§ **Objective**
Emit the entire listing verbatim.

------------------------

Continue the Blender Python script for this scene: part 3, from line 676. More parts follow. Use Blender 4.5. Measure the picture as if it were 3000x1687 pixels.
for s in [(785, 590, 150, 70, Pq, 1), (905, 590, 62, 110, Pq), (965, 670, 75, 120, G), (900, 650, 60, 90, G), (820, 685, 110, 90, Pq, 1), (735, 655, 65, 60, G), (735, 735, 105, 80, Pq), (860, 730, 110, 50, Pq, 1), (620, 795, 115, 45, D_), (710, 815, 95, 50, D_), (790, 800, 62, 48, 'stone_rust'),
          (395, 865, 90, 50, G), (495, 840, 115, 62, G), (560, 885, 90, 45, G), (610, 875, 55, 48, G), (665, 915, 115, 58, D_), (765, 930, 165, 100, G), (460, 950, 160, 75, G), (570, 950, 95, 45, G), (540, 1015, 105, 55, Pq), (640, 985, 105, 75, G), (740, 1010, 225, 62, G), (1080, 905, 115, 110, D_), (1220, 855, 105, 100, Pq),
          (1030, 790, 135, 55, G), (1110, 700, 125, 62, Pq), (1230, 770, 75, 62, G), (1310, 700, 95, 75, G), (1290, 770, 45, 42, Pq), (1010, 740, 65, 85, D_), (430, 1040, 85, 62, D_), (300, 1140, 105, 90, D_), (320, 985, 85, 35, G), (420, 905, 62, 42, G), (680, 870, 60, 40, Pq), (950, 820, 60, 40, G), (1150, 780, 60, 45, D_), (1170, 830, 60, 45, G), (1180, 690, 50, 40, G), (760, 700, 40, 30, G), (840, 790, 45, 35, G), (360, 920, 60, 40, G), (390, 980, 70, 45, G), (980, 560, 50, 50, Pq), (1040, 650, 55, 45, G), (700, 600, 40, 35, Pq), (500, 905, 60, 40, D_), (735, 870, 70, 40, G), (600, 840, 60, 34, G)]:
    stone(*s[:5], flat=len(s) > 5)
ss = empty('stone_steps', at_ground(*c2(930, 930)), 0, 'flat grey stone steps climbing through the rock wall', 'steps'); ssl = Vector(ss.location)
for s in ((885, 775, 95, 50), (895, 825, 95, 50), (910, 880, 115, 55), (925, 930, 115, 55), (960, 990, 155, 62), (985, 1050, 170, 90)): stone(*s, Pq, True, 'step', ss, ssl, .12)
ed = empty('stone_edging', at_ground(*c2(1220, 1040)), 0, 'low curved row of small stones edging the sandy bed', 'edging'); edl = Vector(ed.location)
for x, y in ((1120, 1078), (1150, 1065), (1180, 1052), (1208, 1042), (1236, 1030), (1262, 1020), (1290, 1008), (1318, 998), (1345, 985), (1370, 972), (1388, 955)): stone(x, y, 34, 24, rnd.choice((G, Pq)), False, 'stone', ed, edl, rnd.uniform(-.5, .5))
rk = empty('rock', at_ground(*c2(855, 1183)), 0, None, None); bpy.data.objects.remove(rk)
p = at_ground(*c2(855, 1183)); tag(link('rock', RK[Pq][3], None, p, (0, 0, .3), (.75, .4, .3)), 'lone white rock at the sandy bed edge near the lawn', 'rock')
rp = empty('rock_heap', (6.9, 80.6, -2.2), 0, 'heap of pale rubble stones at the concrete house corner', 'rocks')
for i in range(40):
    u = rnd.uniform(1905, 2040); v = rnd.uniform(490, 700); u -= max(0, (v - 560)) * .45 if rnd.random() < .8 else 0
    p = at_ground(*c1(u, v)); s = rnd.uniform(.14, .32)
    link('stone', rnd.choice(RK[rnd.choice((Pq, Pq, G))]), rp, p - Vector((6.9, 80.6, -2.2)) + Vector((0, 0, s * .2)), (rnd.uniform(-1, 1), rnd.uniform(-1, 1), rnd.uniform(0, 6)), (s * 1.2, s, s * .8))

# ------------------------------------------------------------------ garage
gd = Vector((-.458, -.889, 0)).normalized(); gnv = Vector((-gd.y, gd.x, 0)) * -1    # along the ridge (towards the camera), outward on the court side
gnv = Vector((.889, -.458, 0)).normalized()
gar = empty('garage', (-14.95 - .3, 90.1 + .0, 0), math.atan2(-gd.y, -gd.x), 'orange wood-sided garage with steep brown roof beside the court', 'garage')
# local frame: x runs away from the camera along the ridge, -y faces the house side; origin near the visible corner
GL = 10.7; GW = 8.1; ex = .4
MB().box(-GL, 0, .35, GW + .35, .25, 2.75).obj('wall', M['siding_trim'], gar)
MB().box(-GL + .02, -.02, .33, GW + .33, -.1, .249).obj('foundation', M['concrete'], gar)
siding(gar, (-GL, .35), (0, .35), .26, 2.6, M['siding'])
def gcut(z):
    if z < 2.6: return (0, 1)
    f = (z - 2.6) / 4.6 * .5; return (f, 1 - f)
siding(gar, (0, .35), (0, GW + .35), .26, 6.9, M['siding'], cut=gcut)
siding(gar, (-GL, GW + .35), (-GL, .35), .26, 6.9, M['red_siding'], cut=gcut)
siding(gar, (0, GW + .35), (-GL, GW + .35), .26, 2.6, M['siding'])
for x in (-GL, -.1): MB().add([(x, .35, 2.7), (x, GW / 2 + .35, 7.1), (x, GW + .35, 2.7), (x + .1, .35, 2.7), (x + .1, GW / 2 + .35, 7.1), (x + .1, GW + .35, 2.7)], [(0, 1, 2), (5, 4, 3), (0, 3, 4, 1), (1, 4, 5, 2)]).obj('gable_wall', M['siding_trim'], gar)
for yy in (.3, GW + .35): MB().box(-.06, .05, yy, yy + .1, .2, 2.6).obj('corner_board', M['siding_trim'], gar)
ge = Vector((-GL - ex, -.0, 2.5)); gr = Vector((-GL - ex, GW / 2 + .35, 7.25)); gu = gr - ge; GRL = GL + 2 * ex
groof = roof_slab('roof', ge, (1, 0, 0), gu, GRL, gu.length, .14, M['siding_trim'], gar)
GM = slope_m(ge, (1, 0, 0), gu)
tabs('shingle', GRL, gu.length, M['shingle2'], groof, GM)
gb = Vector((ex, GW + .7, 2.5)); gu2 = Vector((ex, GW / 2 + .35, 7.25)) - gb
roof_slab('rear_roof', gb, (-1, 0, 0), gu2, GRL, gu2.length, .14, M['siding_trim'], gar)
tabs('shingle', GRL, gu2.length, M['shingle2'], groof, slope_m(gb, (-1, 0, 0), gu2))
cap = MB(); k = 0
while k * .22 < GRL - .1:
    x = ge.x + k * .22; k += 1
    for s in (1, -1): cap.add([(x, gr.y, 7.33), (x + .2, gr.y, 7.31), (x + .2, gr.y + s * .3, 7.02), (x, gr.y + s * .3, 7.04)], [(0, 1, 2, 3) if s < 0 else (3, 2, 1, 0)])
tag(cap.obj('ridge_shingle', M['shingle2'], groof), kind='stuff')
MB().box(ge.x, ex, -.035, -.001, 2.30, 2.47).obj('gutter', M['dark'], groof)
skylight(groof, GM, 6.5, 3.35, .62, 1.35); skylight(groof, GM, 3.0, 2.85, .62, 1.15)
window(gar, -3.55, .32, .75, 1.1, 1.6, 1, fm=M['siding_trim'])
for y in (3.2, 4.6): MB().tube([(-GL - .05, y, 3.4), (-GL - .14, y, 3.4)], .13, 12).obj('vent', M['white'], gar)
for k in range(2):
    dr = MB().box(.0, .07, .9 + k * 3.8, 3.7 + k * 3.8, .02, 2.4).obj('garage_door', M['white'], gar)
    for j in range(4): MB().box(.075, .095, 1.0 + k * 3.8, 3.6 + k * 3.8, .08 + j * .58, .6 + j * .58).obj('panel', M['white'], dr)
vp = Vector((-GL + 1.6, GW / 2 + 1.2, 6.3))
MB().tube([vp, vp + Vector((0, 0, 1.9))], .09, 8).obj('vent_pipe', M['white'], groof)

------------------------

§ **Solved problem**
Continue the Blender Python script for this scene: part 3, from line 676. More parts follow. Use Blender 4.5. Measure the picture as if it were 3000x1687 pixels.
for s in [(785, 590, 150, 70, Pq, 1), (905, 590, 62, 110, Pq), (965, 670, 75, 120, G), (900, 650, 60, 90, G), (820, 685, 110, 90, Pq, 1), (735, 655, 65, 60, G), (735, 735, 105, 80, Pq), (860, 730, 110, 50, Pq, 1), (620, 795, 115, 45, D_), (710, 815, 95, 50, D_), (790, 800, 62, 48, 'stone_rust'),
          (395, 865, 90, 50, G), (495, 840, 115, 62, G), (560, 885, 90, 45, G), (610, 875, 55, 48, G), (665, 915, 115, 58, D_), (765, 930, 165, 100, G), (460, 950, 160, 75, G), (570, 950, 95, 45, G), (540, 1015, 105, 55, Pq), (640, 985, 105, 75, G), (740, 1010, 225, 62, G), (1080, 905, 115, 110, D_), (1220, 855, 105, 100, Pq),
          (1030, 790, 135, 55, G), (1110, 700, 125, 62, Pq), (1230, 770, 75, 62, G), (1310, 700, 95, 75, G), (1290, 770, 45, 42, Pq), (1010, 740, 65, 85, D_), (430, 1040, 85, 62, D_), (300, 1140, 105, 90, D_), (320, 985, 85, 35, G), (420, 905, 62, 42, G), (680, 870, 60, 40, Pq), (950, 820, 60, 40, G), (1150, 780, 60, 45, D_), (1170, 830, 60, 45, G), (1180, 690, 50, 40, G), (760, 700, 40, 30, G), (840, 790, 45, 35, G), (360, 920, 60, 40, G), (390, 980, 70, 45, G), (980, 560, 50, 50, Pq), (1040, 650, 55, 45, G), (700, 600, 40, 35, Pq), (500, 905, 60, 40, D_), (735, 870, 70, 40, G), (600, 840, 60, 34, G)]:
    stone(*s[:5], flat=len(s) > 5)
ss = empty('stone_steps', at_ground(*c2(930, 930)), 0, 'flat grey stone steps climbing through the rock wall', 'steps'); ssl = Vector(ss.location)
for s in ((885, 775, 95, 50), (895, 825, 95, 50), (910, 880, 115, 55), (925, 930, 115, 55), (960, 990, 155, 62), (985, 1050, 170, 90)): stone(*s, Pq, True, 'step', ss, ssl, .12)
ed = empty('stone_edging', at_ground(*c2(1220, 1040)), 0, 'low curved row of small stones edging the sandy bed', 'edging'); edl = Vector(ed.location)
for x, y in ((1120, 1078), (1150, 1065), (1180, 1052), (1208, 1042), (1236, 1030), (1262, 1020), (1290, 1008), (1318, 998), (1345, 985), (1370, 972), (1388, 955)): stone(x, y, 34, 24, rnd.choice((G, Pq)), False, 'stone', ed, edl, rnd.uniform(-.5, .5))
rk = empty('rock', at_ground(*c2(855, 1183)), 0, None, None); bpy.data.objects.remove(rk)
p = at_ground(*c2(855, 1183)); tag(link('rock', RK[Pq][3], None, p, (0, 0, .3), (.75, .4, .3)), 'lone white rock at the sandy bed edge near the lawn', 'rock')
rp = empty('rock_heap', (6.9, 80.6, -2.2), 0, 'heap of pale rubble stones at the concrete house corner', 'rocks')
for i in range(40):
    u = rnd.uniform(1905, 2040); v = rnd.uniform(490, 700); u -= max(0, (v - 560)) * .45 if rnd.random() < .8 else 0
    p = at_ground(*c1(u, v)); s = rnd.uniform(.14, .32)
    link('stone', rnd.choice(RK[rnd.choice((Pq, Pq, G))]), rp, p - Vector((6.9, 80.6, -2.2)) + Vector((0, 0, s * .2)), (rnd.uniform(-1, 1), rnd.uniform(-1, 1), rnd.uniform(0, 6)), (s * 1.2, s, s * .8))

# ------------------------------------------------------------------ garage
gd = Vector((-.458, -.889, 0)).normalized(); gnv = Vector((-gd.y, gd.x, 0)) * -1    # along the ridge (towards the camera), outward on the court side
gnv = Vector((.889, -.458, 0)).normalized()
gar = empty('garage', (-14.95 - .3, 90.1 + .0, 0), math.atan2(-gd.y, -gd.x), 'orange wood-sided garage with steep brown roof beside the court', 'garage')
# local frame: x runs away from the camera along the ridge, -y faces the house side; origin near the visible corner
GL = 10.7; GW = 8.1; ex = .4
MB().box(-GL, 0, .35, GW + .35, .25, 2.75).obj('wall', M['siding_trim'], gar)
MB().box(-GL + .02, -.02, .33, GW + .33, -.1, .249).obj('foundation', M['concrete'], gar)
siding(gar, (-GL, .35), (0, .35), .26, 2.6, M['siding'])
def gcut(z):
    if z < 2.6: return (0, 1)
    f = (z - 2.6) / 4.6 * .5; return (f, 1 - f)
siding(gar, (0, .35), (0, GW + .35), .26, 6.9, M['siding'], cut=gcut)
siding(gar, (-GL, GW + .35), (-GL, .35), .26, 6.9, M['red_siding'], cut=gcut)
siding(gar, (0, GW + .35), (-GL, GW + .35), .26, 2.6, M['siding'])
for x in (-GL, -.1): MB().add([(x, .35, 2.7), (x, GW / 2 + .35, 7.1), (x, GW + .35, 2.7), (x + .1, .35, 2.7), (x + .1, GW / 2 + .35, 7.1), (x + .1, GW + .35, 2.7)], [(0, 1, 2), (5, 4, 3), (0, 3, 4, 1), (1, 4, 5, 2)]).obj('gable_wall', M['siding_trim'], gar)
for yy in (.3, GW + .35): MB().box(-.06, .05, yy, yy + .1, .2, 2.6).obj('corner_board', M['siding_trim'], gar)
ge = Vector((-GL - ex, -.0, 2.5)); gr = Vector((-GL - ex, GW / 2 + .35, 7.25)); gu = gr - ge; GRL = GL + 2 * ex
groof = roof_slab('roof', ge, (1, 0, 0), gu, GRL, gu.length, .14, M['siding_trim'], gar)
GM = slope_m(ge, (1, 0, 0), gu)
tabs('shingle', GRL, gu.length, M['shingle2'], groof, GM)
gb = Vector((ex, GW + .7, 2.5)); gu2 = Vector((ex, GW / 2 + .35, 7.25)) - gb
roof_slab('rear_roof', gb, (-1, 0, 0), gu2, GRL, gu2.length, .14, M['siding_trim'], gar)
tabs('shingle', GRL, gu2.length, M['shingle2'], groof, slope_m(gb, (-1, 0, 0), gu2))
cap = MB(); k = 0
while k * .22 < GRL - .1:
    x = ge.x + k * .22; k += 1
    for s in (1, -1): cap.add([(x, gr.y, 7.33), (x + .2, gr.y, 7.31), (x + .2, gr.y + s * .3, 7.02), (x, gr.y + s * .3, 7.04)], [(0, 1, 2, 3) if s < 0 else (3, 2, 1, 0)])
tag(cap.obj('ridge_shingle', M['shingle2'], groof), kind='stuff')
MB().box(ge.x, ex, -.035, -.001, 2.30, 2.47).obj('gutter', M['dark'], groof)
skylight(groof, GM, 6.5, 3.35, .62, 1.35); skylight(groof, GM, 3.0, 2.85, .62, 1.15)
window(gar, -3.55, .32, .75, 1.1, 1.6, 1, fm=M['siding_trim'])
for y in (3.2, 4.6): MB().tube([(-GL - .05, y, 3.4), (-GL - .14, y, 3.4)], .13, 12).obj('vent', M['white'], gar)
for k in range(2):
    dr = MB().box(.0, .07, .9 + k * 3.8, 3.7 + k * 3.8, .02, 2.4).obj('garage_door', M['white'], gar)
    for j in range(4): MB().box(.075, .095, 1.0 + k * 3.8, 3.6 + k * 3.8, .08 + j * .58, .6 + j * .58).obj('panel', M['white'], dr)
vp = Vector((-GL + 1.6, GW / 2 + 1.2, 6.3))
MB().tube([vp, vp + Vector((0, 0, 1.9))], .09, 8).obj('vent_pipe', M['white'], groof)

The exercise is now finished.